Kepsa launches private sector strategy on climate change

"Our goal is to constantly re-evaluate intervention strategies through concerted efforts to enhance the competitiveness and status of the country as envisioned in Vision 2030," said Carole Kariuki, Chief Executive Officer of KEPSA during the launch in a city hotel.

She said as a cross-sectorial phenomenon, climate change impacts the gains made towards competitiveness, thus calling for urgent action, intervention, leadership at the highest level, and commitment by all to support and contribute to fighting the vagaries of climate change.

"The Private Sector Strategy on Climate Change (2022- 2030) has thus been developed as a national guide for the private sector to invest and implement climate change solutions at national and county levels in line with the reviewed Kenya's Nationally Determined Contribution (NDC)," she added.

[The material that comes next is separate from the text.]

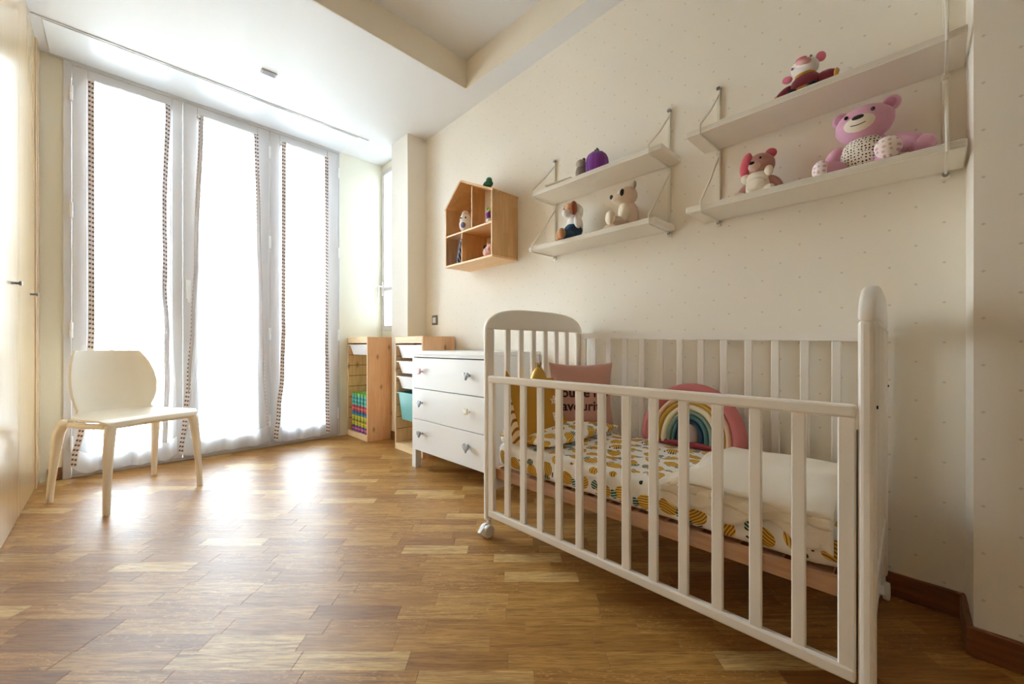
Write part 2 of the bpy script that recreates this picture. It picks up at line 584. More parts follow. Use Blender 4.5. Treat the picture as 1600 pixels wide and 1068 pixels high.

Ms Kariuki said it prioritises private enterprises vulnerable to the impacts of climate change including Medium, Small and Micro-Enterprises and is anchored on four pillars. The pillars are climate change mitigation ambition, climate change adaptation and resilience, climate information and capacity building and public Private Partnerships (PPPs) for climate solutions.

"Engaging the private sector in climate action as implementers is essential if we are to accelerate the transformation to a low-carbon development pathway," added Ms Kariuki.

Private entities dominate many decisions key to adaptation, for example, the location and design of roads, buildings, and other infrastructure investments, agricultural research on drought-resistant seeds). Others are waste and water management infrastructure and technologies, model of financing, development of adaptive technologies in all sectors and dissemination of adaptation products and services.

But even as the private sector launched the strategy, financing was mentioned as among the challenge towards implementing the above business climate solutions. This is due to lack of access to financing options to create low-carbon and climate-resilient development pathways. Others challenges are technical capacity in climate science nexus and business modelling, awareness of opportunities for investment in climate change-related issues, and community engagement and alignment.

Developed nations have been blamed to be the cause of climate change through producing the highest carbon emission to the atmosphere. Kenya contributes less than 0.1 percent of global greenhouse gas emissions annually yet its most affected by in terms of droughts and flooding.